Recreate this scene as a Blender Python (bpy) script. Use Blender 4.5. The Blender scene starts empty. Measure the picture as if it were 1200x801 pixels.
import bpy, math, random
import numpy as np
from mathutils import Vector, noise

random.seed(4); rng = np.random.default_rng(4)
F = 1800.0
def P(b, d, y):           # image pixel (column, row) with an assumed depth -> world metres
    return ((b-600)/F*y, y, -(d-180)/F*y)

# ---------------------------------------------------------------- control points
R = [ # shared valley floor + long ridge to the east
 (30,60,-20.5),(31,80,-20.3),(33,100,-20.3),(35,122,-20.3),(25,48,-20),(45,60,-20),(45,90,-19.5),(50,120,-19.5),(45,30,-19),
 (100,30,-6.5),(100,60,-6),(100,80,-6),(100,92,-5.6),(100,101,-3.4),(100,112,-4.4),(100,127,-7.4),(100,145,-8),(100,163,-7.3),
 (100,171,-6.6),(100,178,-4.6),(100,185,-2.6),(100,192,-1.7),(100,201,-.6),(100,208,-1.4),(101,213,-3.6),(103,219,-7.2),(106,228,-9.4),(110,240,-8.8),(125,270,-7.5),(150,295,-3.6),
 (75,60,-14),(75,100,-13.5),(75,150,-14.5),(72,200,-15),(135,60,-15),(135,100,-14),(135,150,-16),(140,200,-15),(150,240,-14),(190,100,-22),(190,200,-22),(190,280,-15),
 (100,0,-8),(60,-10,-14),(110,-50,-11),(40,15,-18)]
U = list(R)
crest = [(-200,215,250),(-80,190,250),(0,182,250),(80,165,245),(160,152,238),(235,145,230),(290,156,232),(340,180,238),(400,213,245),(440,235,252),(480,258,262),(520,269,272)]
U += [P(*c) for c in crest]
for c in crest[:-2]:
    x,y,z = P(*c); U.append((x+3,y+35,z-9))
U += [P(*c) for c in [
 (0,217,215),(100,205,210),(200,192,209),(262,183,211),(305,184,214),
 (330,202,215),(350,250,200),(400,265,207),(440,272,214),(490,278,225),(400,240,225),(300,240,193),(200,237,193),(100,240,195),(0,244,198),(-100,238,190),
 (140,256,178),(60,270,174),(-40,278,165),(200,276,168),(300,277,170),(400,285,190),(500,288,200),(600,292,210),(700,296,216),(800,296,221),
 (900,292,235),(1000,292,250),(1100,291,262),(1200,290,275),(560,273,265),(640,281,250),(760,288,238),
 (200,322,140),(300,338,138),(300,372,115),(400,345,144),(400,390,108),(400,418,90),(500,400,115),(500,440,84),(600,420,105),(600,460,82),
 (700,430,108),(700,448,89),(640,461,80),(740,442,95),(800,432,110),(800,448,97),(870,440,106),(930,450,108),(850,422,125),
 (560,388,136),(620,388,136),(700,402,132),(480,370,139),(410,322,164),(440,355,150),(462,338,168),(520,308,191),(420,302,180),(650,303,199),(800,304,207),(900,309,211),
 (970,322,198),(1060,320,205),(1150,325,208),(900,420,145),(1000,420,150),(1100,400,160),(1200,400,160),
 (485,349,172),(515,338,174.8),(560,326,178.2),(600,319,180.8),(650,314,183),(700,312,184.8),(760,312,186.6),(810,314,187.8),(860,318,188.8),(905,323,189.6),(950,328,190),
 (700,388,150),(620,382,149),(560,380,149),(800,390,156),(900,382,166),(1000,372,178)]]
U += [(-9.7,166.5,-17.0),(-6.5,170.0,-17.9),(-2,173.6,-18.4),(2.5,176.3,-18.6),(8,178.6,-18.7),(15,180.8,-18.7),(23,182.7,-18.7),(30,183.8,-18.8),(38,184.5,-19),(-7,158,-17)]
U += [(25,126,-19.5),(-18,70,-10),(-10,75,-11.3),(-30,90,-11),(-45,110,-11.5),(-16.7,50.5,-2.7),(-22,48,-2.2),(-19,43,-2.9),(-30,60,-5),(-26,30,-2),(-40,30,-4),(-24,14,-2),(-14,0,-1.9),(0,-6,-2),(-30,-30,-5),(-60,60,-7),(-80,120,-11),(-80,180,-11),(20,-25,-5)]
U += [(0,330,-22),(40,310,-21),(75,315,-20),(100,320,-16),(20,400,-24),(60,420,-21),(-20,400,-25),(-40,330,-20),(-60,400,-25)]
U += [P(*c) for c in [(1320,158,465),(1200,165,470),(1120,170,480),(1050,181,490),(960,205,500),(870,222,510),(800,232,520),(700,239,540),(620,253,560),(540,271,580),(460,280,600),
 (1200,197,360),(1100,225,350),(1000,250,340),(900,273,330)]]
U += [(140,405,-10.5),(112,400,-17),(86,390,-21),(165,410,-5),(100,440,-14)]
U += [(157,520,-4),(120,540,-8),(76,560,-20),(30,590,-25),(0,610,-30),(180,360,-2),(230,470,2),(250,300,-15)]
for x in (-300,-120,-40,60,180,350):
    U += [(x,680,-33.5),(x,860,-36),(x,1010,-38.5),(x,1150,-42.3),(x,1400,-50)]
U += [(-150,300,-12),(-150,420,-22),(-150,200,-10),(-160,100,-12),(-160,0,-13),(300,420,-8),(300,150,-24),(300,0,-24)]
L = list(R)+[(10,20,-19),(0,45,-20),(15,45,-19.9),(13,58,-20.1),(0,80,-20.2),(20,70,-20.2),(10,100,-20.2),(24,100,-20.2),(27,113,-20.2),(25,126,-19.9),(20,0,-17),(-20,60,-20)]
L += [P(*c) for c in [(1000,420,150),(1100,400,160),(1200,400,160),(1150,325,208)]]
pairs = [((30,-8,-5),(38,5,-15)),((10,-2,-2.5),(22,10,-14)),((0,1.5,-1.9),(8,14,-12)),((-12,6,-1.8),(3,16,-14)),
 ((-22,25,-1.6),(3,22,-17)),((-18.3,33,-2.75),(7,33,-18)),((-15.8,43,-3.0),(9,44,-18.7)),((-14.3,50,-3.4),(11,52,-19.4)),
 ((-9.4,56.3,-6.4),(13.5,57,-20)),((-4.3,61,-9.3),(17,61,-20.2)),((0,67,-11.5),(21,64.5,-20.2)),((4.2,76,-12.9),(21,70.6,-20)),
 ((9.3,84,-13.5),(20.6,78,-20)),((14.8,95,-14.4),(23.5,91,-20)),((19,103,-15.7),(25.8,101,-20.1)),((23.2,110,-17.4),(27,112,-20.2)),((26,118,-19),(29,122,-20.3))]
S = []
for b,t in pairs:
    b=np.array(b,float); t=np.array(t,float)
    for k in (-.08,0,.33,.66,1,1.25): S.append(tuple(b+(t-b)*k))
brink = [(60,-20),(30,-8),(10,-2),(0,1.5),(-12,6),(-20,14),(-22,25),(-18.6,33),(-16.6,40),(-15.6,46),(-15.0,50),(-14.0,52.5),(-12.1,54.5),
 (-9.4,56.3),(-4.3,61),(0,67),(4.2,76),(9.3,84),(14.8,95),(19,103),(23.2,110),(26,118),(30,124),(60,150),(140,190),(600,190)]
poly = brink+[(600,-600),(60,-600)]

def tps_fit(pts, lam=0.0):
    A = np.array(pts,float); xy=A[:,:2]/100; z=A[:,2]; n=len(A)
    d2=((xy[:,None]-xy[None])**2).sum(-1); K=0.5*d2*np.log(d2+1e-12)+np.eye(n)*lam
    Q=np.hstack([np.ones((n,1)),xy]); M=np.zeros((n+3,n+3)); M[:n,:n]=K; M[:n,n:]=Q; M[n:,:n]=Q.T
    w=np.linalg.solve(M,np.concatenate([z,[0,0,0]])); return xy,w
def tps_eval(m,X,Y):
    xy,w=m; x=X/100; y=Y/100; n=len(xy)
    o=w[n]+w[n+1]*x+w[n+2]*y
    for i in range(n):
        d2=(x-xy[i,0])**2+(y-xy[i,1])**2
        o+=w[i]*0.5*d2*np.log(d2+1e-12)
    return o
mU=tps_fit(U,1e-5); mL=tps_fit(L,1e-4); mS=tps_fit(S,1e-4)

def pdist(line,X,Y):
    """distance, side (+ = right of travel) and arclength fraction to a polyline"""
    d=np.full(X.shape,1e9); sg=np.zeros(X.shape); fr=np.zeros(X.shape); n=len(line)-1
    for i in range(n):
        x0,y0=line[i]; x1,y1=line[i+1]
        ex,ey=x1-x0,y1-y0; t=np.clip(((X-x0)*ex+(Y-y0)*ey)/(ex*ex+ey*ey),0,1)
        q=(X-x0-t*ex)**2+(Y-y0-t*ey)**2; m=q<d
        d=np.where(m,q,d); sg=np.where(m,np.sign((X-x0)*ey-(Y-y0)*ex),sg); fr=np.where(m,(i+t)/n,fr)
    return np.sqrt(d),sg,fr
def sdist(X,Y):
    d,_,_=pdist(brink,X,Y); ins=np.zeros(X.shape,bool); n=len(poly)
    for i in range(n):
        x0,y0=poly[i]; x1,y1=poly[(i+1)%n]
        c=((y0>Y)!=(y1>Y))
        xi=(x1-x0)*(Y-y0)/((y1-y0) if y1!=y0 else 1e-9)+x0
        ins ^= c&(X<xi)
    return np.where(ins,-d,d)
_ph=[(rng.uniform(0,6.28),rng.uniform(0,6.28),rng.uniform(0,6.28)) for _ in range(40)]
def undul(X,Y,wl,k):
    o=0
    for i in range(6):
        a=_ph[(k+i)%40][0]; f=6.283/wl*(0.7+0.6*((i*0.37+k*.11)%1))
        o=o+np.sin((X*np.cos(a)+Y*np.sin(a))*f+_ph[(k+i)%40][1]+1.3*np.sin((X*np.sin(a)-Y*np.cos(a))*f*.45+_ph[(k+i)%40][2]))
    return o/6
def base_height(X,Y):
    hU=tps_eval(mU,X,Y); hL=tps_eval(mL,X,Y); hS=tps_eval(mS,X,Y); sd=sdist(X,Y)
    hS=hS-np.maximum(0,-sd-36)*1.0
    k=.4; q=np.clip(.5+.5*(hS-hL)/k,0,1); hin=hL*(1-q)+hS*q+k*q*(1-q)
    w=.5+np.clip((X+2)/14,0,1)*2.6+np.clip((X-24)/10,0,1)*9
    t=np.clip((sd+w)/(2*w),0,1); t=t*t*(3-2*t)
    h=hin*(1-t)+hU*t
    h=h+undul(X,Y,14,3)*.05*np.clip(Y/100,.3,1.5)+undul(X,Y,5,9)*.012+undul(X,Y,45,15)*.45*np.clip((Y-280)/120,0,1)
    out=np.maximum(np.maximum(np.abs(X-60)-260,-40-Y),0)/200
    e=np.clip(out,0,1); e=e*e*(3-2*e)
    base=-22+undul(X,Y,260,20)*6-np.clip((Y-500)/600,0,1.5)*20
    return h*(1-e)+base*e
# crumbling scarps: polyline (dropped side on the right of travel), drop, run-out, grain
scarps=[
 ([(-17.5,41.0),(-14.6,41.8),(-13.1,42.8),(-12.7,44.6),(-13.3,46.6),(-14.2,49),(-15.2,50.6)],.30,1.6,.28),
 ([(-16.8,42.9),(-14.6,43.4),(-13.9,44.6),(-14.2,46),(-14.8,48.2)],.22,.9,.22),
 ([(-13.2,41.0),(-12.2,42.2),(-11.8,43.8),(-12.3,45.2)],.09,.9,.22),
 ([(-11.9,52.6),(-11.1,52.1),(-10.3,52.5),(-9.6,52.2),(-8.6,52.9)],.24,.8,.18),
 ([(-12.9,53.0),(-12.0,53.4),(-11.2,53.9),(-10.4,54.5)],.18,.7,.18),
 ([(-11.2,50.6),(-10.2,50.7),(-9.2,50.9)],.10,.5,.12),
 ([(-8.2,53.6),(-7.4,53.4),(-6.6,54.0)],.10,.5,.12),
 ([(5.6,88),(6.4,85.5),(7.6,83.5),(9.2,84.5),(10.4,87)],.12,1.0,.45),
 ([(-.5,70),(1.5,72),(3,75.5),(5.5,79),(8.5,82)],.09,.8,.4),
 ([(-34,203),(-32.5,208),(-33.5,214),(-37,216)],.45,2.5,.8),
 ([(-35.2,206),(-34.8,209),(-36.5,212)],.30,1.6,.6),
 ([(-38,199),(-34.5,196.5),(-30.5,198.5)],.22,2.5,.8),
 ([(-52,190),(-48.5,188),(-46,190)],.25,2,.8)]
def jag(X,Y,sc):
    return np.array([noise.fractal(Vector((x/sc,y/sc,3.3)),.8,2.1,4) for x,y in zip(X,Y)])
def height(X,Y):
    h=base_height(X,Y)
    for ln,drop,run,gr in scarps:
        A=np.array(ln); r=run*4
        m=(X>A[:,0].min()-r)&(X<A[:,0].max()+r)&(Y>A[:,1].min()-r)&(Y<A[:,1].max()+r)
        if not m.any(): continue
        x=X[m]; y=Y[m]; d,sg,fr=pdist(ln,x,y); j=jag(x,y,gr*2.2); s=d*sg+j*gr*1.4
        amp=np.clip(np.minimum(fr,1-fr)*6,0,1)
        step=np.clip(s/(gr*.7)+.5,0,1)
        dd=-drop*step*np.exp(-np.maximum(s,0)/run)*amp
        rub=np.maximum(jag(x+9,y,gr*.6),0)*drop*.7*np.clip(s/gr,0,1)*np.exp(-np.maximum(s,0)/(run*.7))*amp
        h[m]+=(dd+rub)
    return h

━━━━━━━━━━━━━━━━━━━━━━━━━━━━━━

## [Job]
Reproduce exactly, please, only the lines from the start of the data above to the line that contains "from mathutils import Vector, noise", with both ends kept.

## [Exercise solution]
Recreate this scene as a Blender Python (bpy) script. Use Blender 4.5. The Blender scene starts empty. Measure the picture as if it were 1200x801 pixels.
import bpy, math, random
import numpy as np
from mathutils import Vector, noise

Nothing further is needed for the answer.